- **The exercise**:
Print every entry exactly as written.

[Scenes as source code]
........

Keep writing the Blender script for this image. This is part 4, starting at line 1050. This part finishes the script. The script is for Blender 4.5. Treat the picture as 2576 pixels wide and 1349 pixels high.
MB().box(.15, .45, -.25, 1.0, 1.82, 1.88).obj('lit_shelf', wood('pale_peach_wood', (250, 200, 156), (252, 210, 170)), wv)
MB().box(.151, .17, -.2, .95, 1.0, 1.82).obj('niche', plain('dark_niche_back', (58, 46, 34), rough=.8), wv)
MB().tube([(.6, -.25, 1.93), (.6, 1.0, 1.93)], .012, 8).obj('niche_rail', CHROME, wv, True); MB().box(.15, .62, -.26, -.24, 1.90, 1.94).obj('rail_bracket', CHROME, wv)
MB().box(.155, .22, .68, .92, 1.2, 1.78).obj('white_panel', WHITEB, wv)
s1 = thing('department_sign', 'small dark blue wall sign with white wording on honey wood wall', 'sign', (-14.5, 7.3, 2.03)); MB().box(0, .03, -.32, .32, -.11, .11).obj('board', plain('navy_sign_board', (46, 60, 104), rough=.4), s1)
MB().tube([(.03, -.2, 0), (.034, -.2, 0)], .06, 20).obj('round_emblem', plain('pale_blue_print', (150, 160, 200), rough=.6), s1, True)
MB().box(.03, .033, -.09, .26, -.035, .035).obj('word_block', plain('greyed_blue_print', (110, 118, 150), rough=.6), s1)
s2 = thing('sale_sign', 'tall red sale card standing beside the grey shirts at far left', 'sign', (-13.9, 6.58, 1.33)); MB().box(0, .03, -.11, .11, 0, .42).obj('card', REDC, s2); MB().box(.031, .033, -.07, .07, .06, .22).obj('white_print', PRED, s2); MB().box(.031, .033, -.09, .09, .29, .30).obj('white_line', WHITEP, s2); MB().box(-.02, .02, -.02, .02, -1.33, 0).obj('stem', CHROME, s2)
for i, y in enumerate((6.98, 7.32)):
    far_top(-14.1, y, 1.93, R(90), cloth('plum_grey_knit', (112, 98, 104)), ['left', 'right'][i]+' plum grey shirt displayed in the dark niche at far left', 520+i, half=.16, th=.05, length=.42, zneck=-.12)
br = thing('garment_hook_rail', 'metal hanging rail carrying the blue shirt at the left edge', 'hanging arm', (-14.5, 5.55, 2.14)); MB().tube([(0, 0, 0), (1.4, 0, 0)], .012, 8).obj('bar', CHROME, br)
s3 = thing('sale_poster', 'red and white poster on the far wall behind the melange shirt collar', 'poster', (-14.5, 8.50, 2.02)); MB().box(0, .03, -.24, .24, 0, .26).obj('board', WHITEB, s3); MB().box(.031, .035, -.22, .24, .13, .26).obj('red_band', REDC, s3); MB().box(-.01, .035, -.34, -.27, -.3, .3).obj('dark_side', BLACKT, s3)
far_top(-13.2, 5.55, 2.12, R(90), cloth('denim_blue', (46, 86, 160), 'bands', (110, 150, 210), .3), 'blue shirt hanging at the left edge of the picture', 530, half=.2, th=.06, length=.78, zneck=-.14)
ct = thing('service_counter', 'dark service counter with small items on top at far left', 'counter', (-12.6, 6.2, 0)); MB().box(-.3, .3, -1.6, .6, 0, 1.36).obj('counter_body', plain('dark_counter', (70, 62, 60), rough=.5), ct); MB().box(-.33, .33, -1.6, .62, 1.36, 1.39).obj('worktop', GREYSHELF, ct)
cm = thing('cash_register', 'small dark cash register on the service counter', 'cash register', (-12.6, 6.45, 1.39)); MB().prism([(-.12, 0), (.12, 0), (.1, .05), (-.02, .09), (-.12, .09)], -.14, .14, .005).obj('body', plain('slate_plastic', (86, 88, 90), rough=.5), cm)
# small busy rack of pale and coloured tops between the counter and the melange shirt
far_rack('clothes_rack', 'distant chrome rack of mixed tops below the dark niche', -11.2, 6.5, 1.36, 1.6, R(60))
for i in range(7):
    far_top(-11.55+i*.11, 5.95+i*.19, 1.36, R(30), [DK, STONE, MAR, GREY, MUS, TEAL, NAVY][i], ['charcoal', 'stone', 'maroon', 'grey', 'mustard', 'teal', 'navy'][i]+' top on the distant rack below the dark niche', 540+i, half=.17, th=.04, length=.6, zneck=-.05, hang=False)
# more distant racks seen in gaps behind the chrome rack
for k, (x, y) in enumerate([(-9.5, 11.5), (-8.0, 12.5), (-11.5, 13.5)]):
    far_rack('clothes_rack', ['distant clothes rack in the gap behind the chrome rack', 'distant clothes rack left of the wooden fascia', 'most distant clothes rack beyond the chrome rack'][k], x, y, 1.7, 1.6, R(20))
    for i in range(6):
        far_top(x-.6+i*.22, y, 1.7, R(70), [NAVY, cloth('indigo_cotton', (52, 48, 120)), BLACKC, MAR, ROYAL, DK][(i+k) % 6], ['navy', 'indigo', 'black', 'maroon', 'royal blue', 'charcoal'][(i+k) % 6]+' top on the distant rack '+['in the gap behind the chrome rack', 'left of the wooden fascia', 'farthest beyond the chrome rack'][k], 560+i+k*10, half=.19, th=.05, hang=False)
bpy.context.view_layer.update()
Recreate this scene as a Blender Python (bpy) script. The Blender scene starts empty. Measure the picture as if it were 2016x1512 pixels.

........

- **The result**:
Keep writing the Blender script for this image. This is part 4, starting at line 1050. This part finishes the script. The script is for Blender 4.5. Treat the picture as 2576 pixels wide and 1349 pixels high.
MB().box(.15, .45, -.25, 1.0, 1.82, 1.88).obj('lit_shelf', wood('pale_peach_wood', (250, 200, 156), (252, 210, 170)), wv)
MB().box(.151, .17, -.2, .95, 1.0, 1.82).obj('niche', plain('dark_niche_back', (58, 46, 34), rough=.8), wv)
MB().tube([(.6, -.25, 1.93), (.6, 1.0, 1.93)], .012, 8).obj('niche_rail', CHROME, wv, True); MB().box(.15, .62, -.26, -.24, 1.90, 1.94).obj('rail_bracket', CHROME, wv)
MB().box(.155, .22, .68, .92, 1.2, 1.78).obj('white_panel', WHITEB, wv)
s1 = thing('department_sign', 'small dark blue wall sign with white wording on honey wood wall', 'sign', (-14.5, 7.3, 2.03)); MB().box(0, .03, -.32, .32, -.11, .11).obj('board', plain('navy_sign_board', (46, 60, 104), rough=.4), s1)
MB().tube([(.03, -.2, 0), (.034, -.2, 0)], .06, 20).obj('round_emblem', plain('pale_blue_print', (150, 160, 200), rough=.6), s1, True)
MB().box(.03, .033, -.09, .26, -.035, .035).obj('word_block', plain('greyed_blue_print', (110, 118, 150), rough=.6), s1)
s2 = thing('sale_sign', 'tall red sale card standing beside the grey shirts at far left', 'sign', (-13.9, 6.58, 1.33)); MB().box(0, .03, -.11, .11, 0, .42).obj('card', REDC, s2); MB().box(.031, .033, -.07, .07, .06, .22).obj('white_print', PRED, s2); MB().box(.031, .033, -.09, .09, .29, .30).obj('white_line', WHITEP, s2); MB().box(-.02, .02, -.02, .02, -1.33, 0).obj('stem', CHROME, s2)
for i, y in enumerate((6.98, 7.32)):
    far_top(-14.1, y, 1.93, R(90), cloth('plum_grey_knit', (112, 98, 104)), ['left', 'right'][i]+' plum grey shirt displayed in the dark niche at far left', 520+i, half=.16, th=.05, length=.42, zneck=-.12)
br = thing('garment_hook_rail', 'metal hanging rail carrying the blue shirt at the left edge', 'hanging arm', (-14.5, 5.55, 2.14)); MB().tube([(0, 0, 0), (1.4, 0, 0)], .012, 8).obj('bar', CHROME, br)
s3 = thing('sale_poster', 'red and white poster on the far wall behind the melange shirt collar', 'poster', (-14.5, 8.50, 2.02)); MB().box(0, .03, -.24, .24, 0, .26).obj('board', WHITEB, s3); MB().box(.031, .035, -.22, .24, .13, .26).obj('red_band', REDC, s3); MB().box(-.01, .035, -.34, -.27, -.3, .3).obj('dark_side', BLACKT, s3)
far_top(-13.2, 5.55, 2.12, R(90), cloth('denim_blue', (46, 86, 160), 'bands', (110, 150, 210), .3), 'blue shirt hanging at the left edge of the picture', 530, half=.2, th=.06, length=.78, zneck=-.14)
ct = thing('service_counter', 'dark service counter with small items on top at far left', 'counter', (-12.6, 6.2, 0)); MB().box(-.3, .3, -1.6, .6, 0, 1.36).obj('counter_body', plain('dark_counter', (70, 62, 60), rough=.5), ct); MB().box(-.33, .33, -1.6, .62, 1.36, 1.39).obj('worktop', GREYSHELF, ct)
cm = thing('cash_register', 'small dark cash register on the service counter', 'cash register', (-12.6, 6.45, 1.39)); MB().prism([(-.12, 0), (.12, 0), (.1, .05), (-.02, .09), (-.12, .09)], -.14, .14, .005).obj('body', plain('slate_plastic', (86, 88, 90), rough=.5), cm)
# small busy rack of pale and coloured tops between the counter and the melange shirt
far_rack('clothes_rack', 'distant chrome rack of mixed tops below the dark niche', -11.2, 6.5, 1.36, 1.6, R(60))
for i in range(7):
    far_top(-11.55+i*.11, 5.95+i*.19, 1.36, R(30), [DK, STONE, MAR, GREY, MUS, TEAL, NAVY][i], ['charcoal', 'stone', 'maroon', 'grey', 'mustard', 'teal', 'navy'][i]+' top on the distant rack below the dark niche', 540+i, half=.17, th=.04, length=.6, zneck=-.05, hang=False)
# more distant racks seen in gaps behind the chrome rack
for k, (x, y) in enumerate([(-9.5, 11.5), (-8.0, 12.5), (-11.5, 13.5)]):
    far_rack('clothes_rack', ['distant clothes rack in the gap behind the chrome rack', 'distant clothes rack left of the wooden fascia', 'most distant clothes rack beyond the chrome rack'][k], x, y, 1.7, 1.6, R(20))
    for i in range(6):
        far_top(x-.6+i*.22, y, 1.7, R(70), [NAVY, cloth('indigo_cotton', (52, 48, 120)), BLACKC, MAR, ROYAL, DK][(i+k) % 6], ['navy', 'indigo', 'black', 'maroon', 'royal blue', 'charcoal'][(i+k) % 6]+' top on the distant rack '+['in the gap behind the chrome rack', 'left of the wooden fascia', 'farthest beyond the chrome rack'][k], 560+i+k*10, half=.19, th=.05, hang=False)
bpy.context.view_layer.update()
Recreate this scene as a Blender Python (bpy) script. The Blender scene starts empty. Measure the picture as if it were 2016x1512 pixels.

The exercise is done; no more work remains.